═════ Dataset extract

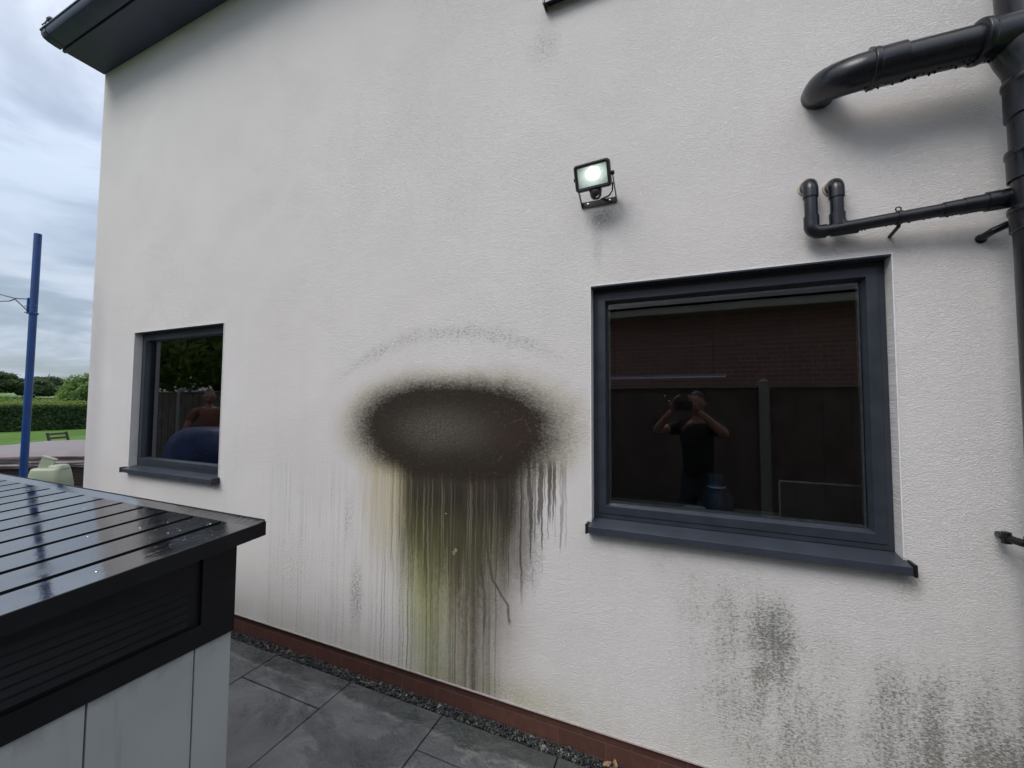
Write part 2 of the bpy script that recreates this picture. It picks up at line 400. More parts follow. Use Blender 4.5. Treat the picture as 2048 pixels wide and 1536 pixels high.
def brick_mat(name, c1, c2, mortar, sw=1.0, xy='xz'):
    m = Mat(name, c1, .85)
    x, y, z = m.xyz()
    n = m.node('ShaderNodeTexBrick'); m.link(m.vec(x, z, 0.0) if xy == 'xz' else m.vec(y, z, 0.0), n.inputs['Vector'])
    n.inputs['Color1'].default_value = (*c1, 1); n.inputs['Color2'].default_value = (*c2, 1); n.inputs['Mortar'].default_value = (*mortar, 1)
    n.inputs['Scale'].default_value = 1; n.inputs['Brick Width'].default_value = .225; n.inputs['Row Height'].default_value = .075
    n.inputs['Mortar Size'].default_value = .0055; n.inputs['Mortar Smooth'].default_value = .3; n.inputs['Bias'].default_value = 0
    nn = m.noise(30, 4); c = m.mix(nn.ss(.3, .7)*.35, n.outputs['Color'], tuple(k*.55 for k in c1))
    m.color(c); m.bump(V(m.nt, n.outputs['Fac'])*-1.0+nn*.3, .6, .004); return m
PLINTH = brick_mat('plinth_brick', (.088, .034, .025), (.110, .044, .032), (.115, .056, .043))
NBRICK = brick_mat('neighbour_brick', (.34, .17, .14), (.26, .125, .105), (.62, .56, .52))

def slate_material():
    m = Mat('slate_paving', (.07, .075, .078), .5)
    x, y, z = m.xyz()
    n1 = m.noise(2.2, 6, .6, .5); n2 = m.noise(9, 5, .65, 1.2); n3 = m.noise(60, 4, .6, .2)
    riv = m.noise(5.0, 8, .68, .6, m.vec(x*.5+y*1.1, y*.8-x*.9, z))
    c = m.mix(n1.ss(.35, .65), (.125, .132, .138), (.205, .213, .220))
    c = m.mix(n2.ss(.50, .68)*.35, c, (.22, .225, .228))
    c = m.mix(n3.ss(.55, .7)*.22, c, (.17, .17, .165))
    c = m.mix(riv.ss(.60, .70)*.25, c, (.075, .077, .080))
    dampn = m.noise(1.6, 6, .68, .8, m.vec(x, y*1.3, z+2.0))
    c = m.mix(dampn.ss(.49, .53)*.55, c, (.070, .076, .078))
    c = m.mix(m.noise(14, 5, .7, .8).ss(.55, .75)*.35, c, (.24, .245, .24))
    # damp band by the wall with a pale limescale tide line
    e = y+(m.noise(2.6, 5, .6, .6)-.5)*.20+.155
    wet = e.ss(-.012, .012)
    c = m.mix(wet*.62, c, (.050, .058, .050))
    line = (e+.012).abs().ss(.022, .002)*m.noise(5, 3).ss(.35, .6)
    c = m.mix(line*(n3.ss(.35, .6)*.6+.2)*.42, c, (.34, .34, .29))
    vd, vc = m.vor(9)
    c = m.mix((vd-(vc-.80)*.05).ss(.006, -.004)*.8, c, (.36, .36, .33))
    vd, vc = m.vor(5.2, m.vec(x*.8+y, y*1.2, z+3.0))
    c = m.mix((vd-(vc-.72)*.08).ss(.008, -.006)*.7, c, (.018, .018, .018))
    m.color(c)
    m.rough(n1.ss(.35, .65, .30, .50)+n3*.12-wet*.12-dampn.ss(.50, .56)*.14)
    m.bump(riv.ss(.3, .75)*1.2+n2*.45+n3*.15, .75, .012)
    return m
SLATE = slate_material()

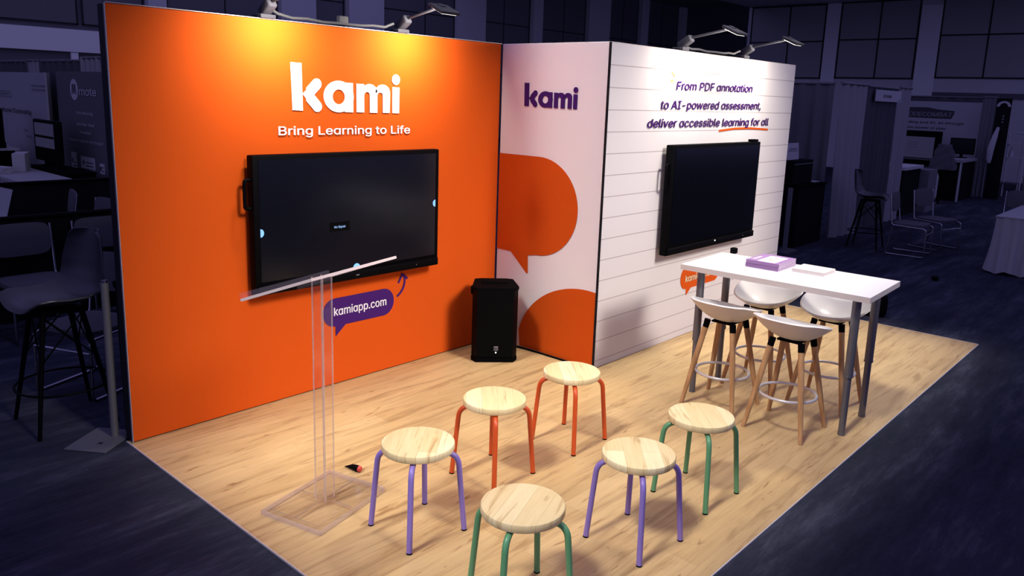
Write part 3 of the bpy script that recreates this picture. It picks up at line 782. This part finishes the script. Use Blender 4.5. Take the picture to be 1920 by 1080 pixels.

══════════

■ **Task statement**
Copy all the records above exactly, but leave out the pictures.

■ **Correct response**
Write part 2 of the bpy script that recreates this picture. It picks up at line 400. More parts follow. Use Blender 4.5. Treat the picture as 2048 pixels wide and 1536 pixels high.
def brick_mat(name, c1, c2, mortar, sw=1.0, xy='xz'):
    m = Mat(name, c1, .85)
    x, y, z = m.xyz()
    n = m.node('ShaderNodeTexBrick'); m.link(m.vec(x, z, 0.0) if xy == 'xz' else m.vec(y, z, 0.0), n.inputs['Vector'])
    n.inputs['Color1'].default_value = (*c1, 1); n.inputs['Color2'].default_value = (*c2, 1); n.inputs['Mortar'].default_value = (*mortar, 1)
    n.inputs['Scale'].default_value = 1; n.inputs['Brick Width'].default_value = .225; n.inputs['Row Height'].default_value = .075
    n.inputs['Mortar Size'].default_value = .0055; n.inputs['Mortar Smooth'].default_value = .3; n.inputs['Bias'].default_value = 0
    nn = m.noise(30, 4); c = m.mix(nn.ss(.3, .7)*.35, n.outputs['Color'], tuple(k*.55 for k in c1))
    m.color(c); m.bump(V(m.nt, n.outputs['Fac'])*-1.0+nn*.3, .6, .004); return m
PLINTH = brick_mat('plinth_brick', (.088, .034, .025), (.110, .044, .032), (.115, .056, .043))
NBRICK = brick_mat('neighbour_brick', (.34, .17, .14), (.26, .125, .105), (.62, .56, .52))

def slate_material():
    m = Mat('slate_paving', (.07, .075, .078), .5)
    x, y, z = m.xyz()
    n1 = m.noise(2.2, 6, .6, .5); n2 = m.noise(9, 5, .65, 1.2); n3 = m.noise(60, 4, .6, .2)
    riv = m.noise(5.0, 8, .68, .6, m.vec(x*.5+y*1.1, y*.8-x*.9, z))
    c = m.mix(n1.ss(.35, .65), (.125, .132, .138), (.205, .213, .220))
    c = m.mix(n2.ss(.50, .68)*.35, c, (.22, .225, .228))
    c = m.mix(n3.ss(.55, .7)*.22, c, (.17, .17, .165))
    c = m.mix(riv.ss(.60, .70)*.25, c, (.075, .077, .080))
    dampn = m.noise(1.6, 6, .68, .8, m.vec(x, y*1.3, z+2.0))
    c = m.mix(dampn.ss(.49, .53)*.55, c, (.070, .076, .078))
    c = m.mix(m.noise(14, 5, .7, .8).ss(.55, .75)*.35, c, (.24, .245, .24))
    # damp band by the wall with a pale limescale tide line
    e = y+(m.noise(2.6, 5, .6, .6)-.5)*.20+.155
    wet = e.ss(-.012, .012)
    c = m.mix(wet*.62, c, (.050, .058, .050))
    line = (e+.012).abs().ss(.022, .002)*m.noise(5, 3).ss(.35, .6)
    c = m.mix(line*(n3.ss(.35, .6)*.6+.2)*.42, c, (.34, .34, .29))
    vd, vc = m.vor(9)
    c = m.mix((vd-(vc-.80)*.05).ss(.006, -.004)*.8, c, (.36, .36, .33))
    vd, vc = m.vor(5.2, m.vec(x*.8+y, y*1.2, z+3.0))
    c = m.mix((vd-(vc-.72)*.08).ss(.008, -.006)*.7, c, (.018, .018, .018))
    m.color(c)
    m.rough(n1.ss(.35, .65, .30, .50)+n3*.12-wet*.12-dampn.ss(.50, .56)*.14)
    m.bump(riv.ss(.3, .75)*1.2+n2*.45+n3*.15, .75, .012)
    return m
SLATE = slate_material()

Write part 3 of the bpy script that recreates this picture. It picks up at line 782. This part finishes the script. Use Blender 4.5. Take the picture to be 1920 by 1080 pixels.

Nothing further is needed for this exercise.